Liquidity-risk charges

A natural tool to achieve this would be liquidity-risk charges, levied on uninsured short-term liabilities. There is a good analogy with the insurance premia banks paid for the government insurance on their deposits. This insurance stabilised this short-term funding sources (and the financial system). Liquidity-risk charges are the correspondent for short-term funding raised in wholesale credit markets. These would act as a Pigouvian tax incentive to contain the negative externality associated with liquidity runs and reduced monitoring (Perotti and Suarez 2009). Taxation of unstable funding would limit systemic risk without suffocating or segmenting financial intermediation, a regression which modern, leveraged economies cannot easily afford.

Liquidity risk charges would have three functions:

  • They would give direct incentives to increase funding maturity, and thus increased monitoring.
  • They could be used as macro prudential tools to increase the cost of rapid credit expansion in exuberant times.
  • They would charge any intermediaries (thus not only banks) for the direct and indirect fiscal costs that unstable funding choices may impose on the rest of the economy.

Liquidity-risk charges are a novel concept, though solidly rooted in the academic consensus on the propagation risk caused by short-term funding (Brunnermeier 2008, Khrishnamurti 2009).

Introducing new tools always raises concerns, yet there are precedents. Evidence suggests that charges on short-term inflows, used in several countries such as Chile, succeeded in increasing funding maturity. A recent IMF staff position paper on the experience of capital controls in emerging countries facing sizeable inflows concedes that creating frictions for hot money is at times indispensable for financial stability (Ostry et al. 2010).

Conclusions

Government attention is now focused on restoring investor confidence. But future financial stability requires more than a ‘pause in panic’. We need to reverse the dramatic slide of the financial system towards unstable funding – a trend which holds a gun to the heads of governments and central banks.

To avoid inflationary money creation, decisive action is needed to support a safe-exit option for the huge liquidity support from central banks. Public liquidity was provided to replace the private, short-term wholesale funding that evaporated with the crisis. Private funding needs to make a return. But the form of this private funding must be one that can bear risk – as a proper financial system should do – rather than merely carry on shifting any losses to the public purse.

Finally, each individual bank needs help to restore funding stability. Without a serious push from regulators, it is hard for any bank to move against the tide of more easily available, unreliable funding. We need a major shift among bank investors, not just bankers, to restore solid foundations.

References

Brunnermeier, Markus (2009), “Deciphering the Liquidity and Credit Crunch 2007-08”, Journal of Economic Perspectives, 23(1):77-100.

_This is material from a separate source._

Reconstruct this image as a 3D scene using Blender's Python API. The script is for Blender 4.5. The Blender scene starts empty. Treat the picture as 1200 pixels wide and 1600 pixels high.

Gorton, Gary (2009), “Slapped in the Face by the Invisible Hand: Banking and the Panic of 2007”, paper prepared for the Federal Reserve Bank of Atlanta’s 2009 Financial Markets Conference, May.

Gorton, Gary and George Pennacchi (1990), “Financial Intermediaries and Liquidity Creation”, The Journal of Finance, 45(1):49-71

IMF (2010), "Capital Inflows: The Role of Controls", IMF staff position note, February.

Perotti, Enrico (2010), “Tax banks to discourage systemic-risk creation, not to fund bailouts”, VoxEU.org, 19 February.

Perotti, Enrico and Javier Suarez (2009a), “Liquidity Insurance for Systemic Crises”, CEPR Policy Insight 31, February.

Perotti, Enrico and Javier Suarez (2009b), “Liquidity Risk Charges as a Macro prudential Tool”, CEPR Policy Insight 40, November.